Women Artists You Should Know

Whether familiar or new, join us in spotlighting pioneering women artists whose names and artworks deserve universal recognition and celebration!

by le imposter atelier

4/20/20242 min read

Artemisia Gentileschi (1593-1653): often linked with Rome, where she trained in her father’s studio and faced well-known events like her sexual assault and subsequent legal battle. However, she also lived in Naples for over two decades, from 1630 to 1654, briefly staying in London from 1638 to 1640. A Baroque painter whose powerful compositions and bold use of chiaroscuro captivated viewers. Gentileschi was probably the most celebrated female painter of the 17th century, portraying themes of strength, resilience, and the female experience.

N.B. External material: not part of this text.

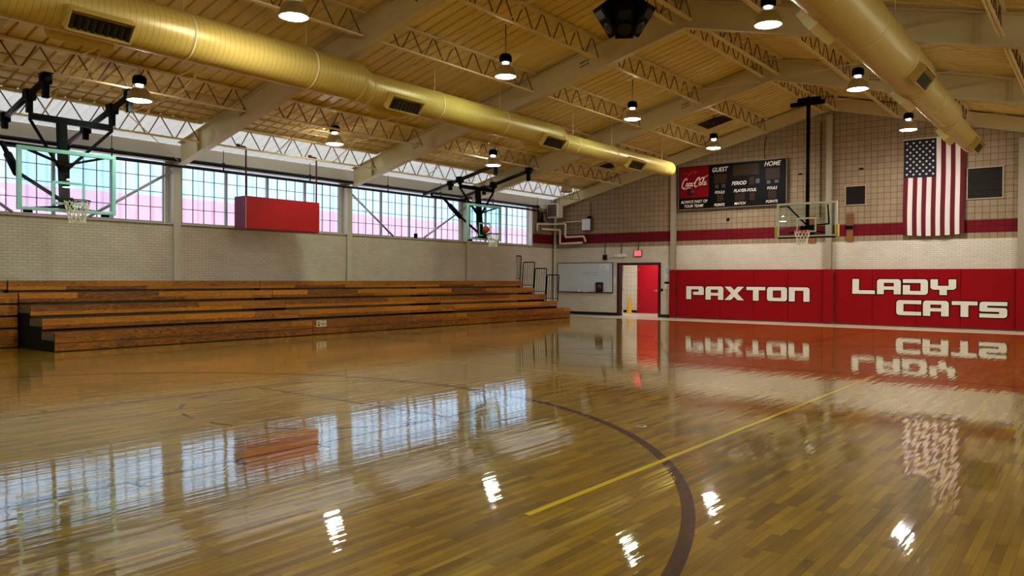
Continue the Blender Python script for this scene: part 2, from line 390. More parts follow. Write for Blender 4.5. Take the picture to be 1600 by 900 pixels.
for side, (a, c) in [(0, q) for q in WIN]+[(1, q) for q in WINR]:
    n = 3 if c > 26 else 4
    cuts = [22.51, 23.6, 24.95, 26.41] if n == 3 else [a+(c-a)*k/n for k in range(n+1)]
    for y0, y1 in zip(cuts, cuts[1:]):
        wn += 1
        r = bpy.data.objects.new('window_%d' % wn, None); COL.objects.link(r); r.location = (-.22 if side == 0 else W+.22, (y0+y1)/2, 2.95); struct(r)
        hw = (y1-y0)/2-.004; H = 1.58
        f = MB()
        for s in (-1, 1): f.box(-.03, s*hw-(.035 if s > 0 else 0), 0, .03, s*hw+(.035 if s < 0 else 0), H)
        f.box(-.03, -hw+.036, 0, .03, hw-.036, .035); f.box(-.03, -hw+.036, H-.035, .03, hw-.036, H)
        f.build('window_frame', M_MULL, r)
        g = MB()
        for k in range(1, 4): g.box(-.012, -hw+.035+(2*hw-.07)*k/4-.008, .036, .012, -hw+.035+(2*hw-.07)*k/4+.008, H-.036)
        for k in range(1, 4):
            for q in range(4):
                u0 = -hw+.035+(2*hw-.07)*q/4+.009; u1 = -hw+.035+(2*hw-.07)*(q+1)/4-.009
                g.box(-.012, u0, H*k/4-.008, .012, u1, H*k/4+.008)
        g.build('muntin_grid', M_MUNT, r)
        p = MB(); p.add([(-.013, -hw+.03, .03), (-.013, hw-.03, .03), (-.013, hw-.03, H-.03), (-.013, -hw+.03, H-.03)], [(0, 1, 2, 3)])
        p.build('window_pane', M_GLASS, r)
# ------------------------------------------------------------------ end wall with door opening
DX0, DX1, DZ = 3.28, 5.12, 2.13
zr = lambda x: deck_z(x)+.02
b = MB()
def gable(x0, x1, z0, xm=None):
    pts = [(x0, z0), (x1, z0), (x1, zr(x1))]
    if x0 < RX < x1: pts.append((RX, zr(RX)))
    pts.append((x0, zr(x0))); b.prism(pts, 'y', L, L+.3)
gable(-.3, DX0, -.1); gable(DX0, DX1, DZ); gable(DX1, W+.3, -.1)
struct(b.build('wall_end', M_WALL_X))
b = MB(); b.box(W, Y0, -.1, W+.3, L, 2.94); struct(b.build('wall_right', M_WALL_Y))
b = MB(); b.box(W+.04, Y0, 4.56, W+.3, L, 5.0)
for yc in (FY+[-1.0]): b.box(W+.19, max(yc-.22, Y0), 2.941, W+.3, min(yc+.22, L), 4.559)
b.box(W+.14, Y0, 2.941, W+.3, -6.65, 4.559); struct(b.build('trim_4', M_COLM))
b = MB(); b.prism([(-.3, -.1), (W+.3, -.1), (W+.3, zr(W)), (RX, zr(RX)), (-.3, zr(0))], 'y', Y0-.3, Y0); struct(b.build('wall_back', M_WALL_X))
# roof deck, ribbed up the slope
b = MB(); pitch = .305
HATCH = [(7.87, 8.9, 25.3, 26.45), (3.62, 4.35, 25.7, 26.8)]
for sd in (0, 1):
    def X(x): return x if sd == 0 else W-x
    y = Y0; prof = []
    while y < L:
        prof += [(y, 0.), (y+.245, 0.), (y+.26, .045), (y+.29, .045)]; y += pitch
    prof = [(min(q, L), h) for q, h in prof]+[(L, 0.)]
    XE = 1.47
    def strip(mb, xa, xb):
        vs = []
        for q, h in prof: vs += [(X(xa), q, 5.03+.25*xa+h), (X(xb), q, 5.03+.25*xb+h)]
        mb.add(vs, [(2*i, 2*i+1, 2*i+3, 2*i+2) for i in range(len(prof)-1)])
    strip(b, XE, RX)
    b.add([(X(XE), Y0-.4, 5.13+.25*XE), (X(RX), Y0-.4, deck_z(RX)+.14), (X(RX), L+.4, deck_z(RX)+.14), (X(XE), L+.4, 5.13+.25*XE)], [(0, 1, 2, 3)])
    e = MB(); strip(e, -.6, 1.47); struct(e.build('ceiling_eave', M_EAVE, fixn=False))  # right-hand translucent strip is out of view, added for daylight on that slope
struct(b.build('ceiling', M_DECK, fixn=False))
for (x0, x1, y0, y1), lab in zip(HATCH, ('dark square roof vent opening high up beside the ridge', 'dark square roof vent opening low down behind the left air duct')):
    v = thing('ceiling_vent', lab, 'vent', ((x0+x1)/2, (y0+y1)/2, deck_z((x0+x1)/2)-.01))
    cx, cy, cz = v.location; q = MB()
    q.prism([(x0-cx, deck_z(x0)-cz-.03), (x1-cx, deck_z(x1)-cz-.03), (x1-cx, deck_z(x1)-cz-.02), (x0-cx, deck_z(x0)-cz-.02)], 'y', y0-cy, y1-cy); q.build('opening', M_DARK, v)
    q = MB(); t = .05
    for (p0, p1) in (((x0, y0), (x1, y0)), ((x0, y1), (x1, y1)), ((x0, y0), (x0, y1)), ((x1, y0), (x1, y1))):
        q.bar((p0[0]-cx, p0[1]-cy, deck_z(p0[0])-cz-.045), (p1[0]-cx, p1[1]-cy, deck_z(p1[0])-cz-.045), t, .03)
    q.build('curb_frame', M_JOIST, v)
# baseboards
b = MB(); b.box(.05, L-.015, 0, DX0-.09, L, .12); b.box(DX1+.09, L-.015, 0, 5.68, L, .12); struct(b.build('baseboard_end', M_BASE))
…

Lee Krasner (1908-1984) was a key figure in the Abstract Expressionist movement, Krasner's dynamic and gestural paintings reveal her mastery of color, texture, and composition. Despite being overlooked by critics due to her relationship with her husband, Jackson Pollock, Krasner's artistic journey spanned over 50 years, marked by perpetual reinvention across various mediums, including portraits, Cubist drawings, collage, assemblage, and large-scale abstract painting.

Mary Cassatt (1844-1926) was a prominent Impressionist painter, and printmaker. Cassatt's intimate portrayals of women and children offer glimpses into domestic life and maternal bonds. Her sensitive brushwork and keen observation capture moments of beauty and tenderness. Unlike her contemporaries, Cassatt was resolute in pursuing art as a career. Disappointed with her art education in the United States, she sought further training in Paris.

Alma Thomas (1891-1978) was an African American artist and educator. Her abstract paintings are vibrant with color, rhythm, and energy. Thomas' innovative use of color theory and geometric abstraction reflects her lifelong commitment to artistic exploration, which flourished later in life. She didn't pursue art as a full-time profession until the age of 68 or 69, after retiring from teaching.

Ana Mendieta (1948-1985) was a Cuban-American artist known for her groundbreaking performance art and earth-body works. Exploring themes of identity, spirituality, and the connection between humans and nature, Mendieta fused art with life. She experimented with performance and other unconventional mediums, even when the art market showed little interest. Her renowned "earth body" works involved imprinting her silhouette onto archaeological sites, beaches, and caves in Cuba, and Mexico.

The contributions of female artists often linger in the shadows of their male counterparts. Whether you're familiar with them or not, we bring you pioneering female artists whose names and artworks should be familiar to all.